What are you doing to have a significant impact on the financials of your organization? What are the actions that high performers are taking? There is an area of computer science that is disrupting industries. The results are impressive.

According to a recent McKinsey report, companies that have adopted this are enjoying digital cash flows of up to 20% greater than those who have not. In financial services, the gap is 30% while in high tech, the difference broadens up to 80%. These percentages are indicative of its benefits to operations and profitability. Do you know what this is? 

The embracement of AI leads to significant results. Indeed, the same publication indicates that the most frequent success cases are in marketing and sales and in supply chains. AI adoption in supply chains implies the use of real-time data for demand sensing, forecasting, and planning; as well as scheduling and optimization.

 AI in Supply Chain

We hear about AI every day. What does it entail? What’s the difference with the traditional data analysis?

Consider demand planning in supply chain, as an example. This is a critical function. With regard to its relevance, APICS states that “proper demand management facilitates the planning and use of resources for positive and profitable results and may involve marketing programs designed to increase or reduce demand in a relatively short time”.

From this, there are two key takeaways:

1.   By having this right, you optimize inventory and thus reduce cost while delighting customers with on-time deliveries every time.

2.   Supply chain is interconnected with the other functions within the organization. Examples are marketing and sales and finance.

There are different maturity levels when analyzing data; from a limited use of historic information throughout statistical models to machine learning.

The first phases in data analysis consist of understanding historic data. In this context, marketing and sales teams look at historic sales, annual volumes, SKU’s, customers, and make adjustments based on current market information or on projections. These projections consider a number of assumptions. Along these lines, the finance team analyzes historic data to assess the performance or profitability by product or by product group. When the team identifies gaps, a strategy or roadmap is developed to get back on track.

In more advanced data analysis phases, teams make use of statistics and statistical models to understand relationships among the different variables and forecast demand.
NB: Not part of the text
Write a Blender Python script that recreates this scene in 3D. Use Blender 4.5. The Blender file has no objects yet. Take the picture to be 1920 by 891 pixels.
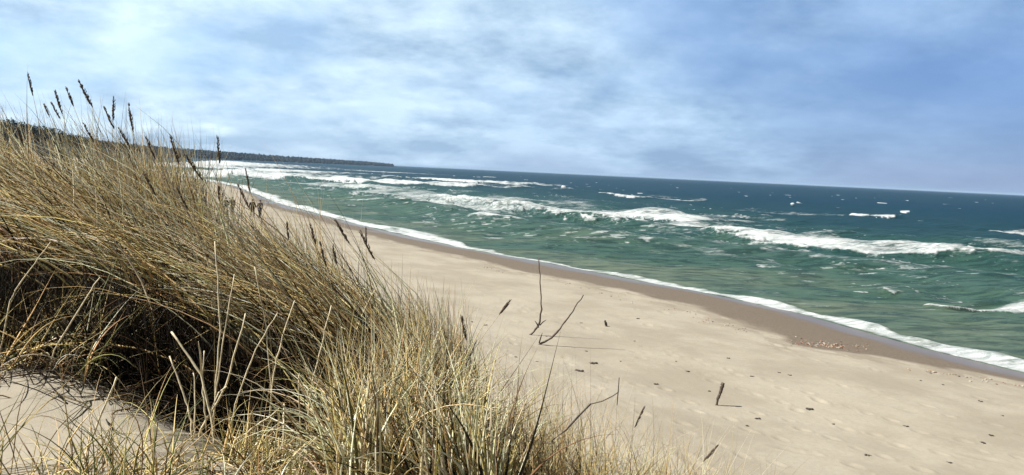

A well-known model is regression analysis. The greater the model explains variation through the R-squared and the fewer the variables to do so, the better.

Machine learning goes even further than statistical models. It builds algorithms based on a huge amount of variables that includes historical data but also social media, the weather, customer reviews, among many other sources. Then it compares these algorithms against reality and makes adjustments. Each time, the algorithms get closer and closer to reality. This is the reason behind its name. With the multiple iterations, the machine “learns” a little bit more each time by increasing its accuracy.

So where do you start?

Reporting is a good starting point. You probably have different sources of information in your company such as ERP, CRM, Logistics, and Warehousing. Each of the systems has capabilities and talks to each other. If they are not interconnected, your vision would be limited. Precisely, the system interconnection makes process flows visible.

Transport Management – TMS

A thorough reporting considers the multiple sources, interconnections, and provides reporting for each of the functions. For instance, in transport management there are the following:

 ·       Freight management

·        Carrier Rating

·        Route and Mode

·        Carrier Optimization

·        Customs and trade

Warehousing – WMS

If you take a look at warehousing, you find the following:

 ·        Picking

·        Fulfillment

·        Inventory tracking

·        Shipping and receiving

·        Labor management

ERP

With respect to the ERP solution, you can find – among others – the following:

·        Accounting

·        Invoicing

·        Order Management

·        Inventory Management

CRM

Concerning CRM, you note the following, among other data:

·        Customers

·        Contacts

·        Conversion rates

As you can see, the systems in place do not operate in silos. For instance, inbound and outbound logistics – cross-docking, palletization, scheduling, among others – requires that the transportation (TMS) and warehouse (WMS) systems work together.

Leading-edge technology focuses on the combination of these different sources of data to provide cross-functional insights, going beyond each individual function. At the same time, it meets the specific needs and requirements of each individual function.

This is not merely gathering the data from the different functions; other dimensions are added. It is a highly enriching process where the sum of their individual parts is something greater. This is called metadata.

 So what is metadata? It comes from a combination of sources. It is new information, a new dimension that is generated. It is where automation becomes real. You are probably thinking that this is great but what is it in practice?

 A real-life example is a system with strong capabilities to generate freight invoices through automation. Invoices that show what is paid by each concept. This automation can be extended to warehousing.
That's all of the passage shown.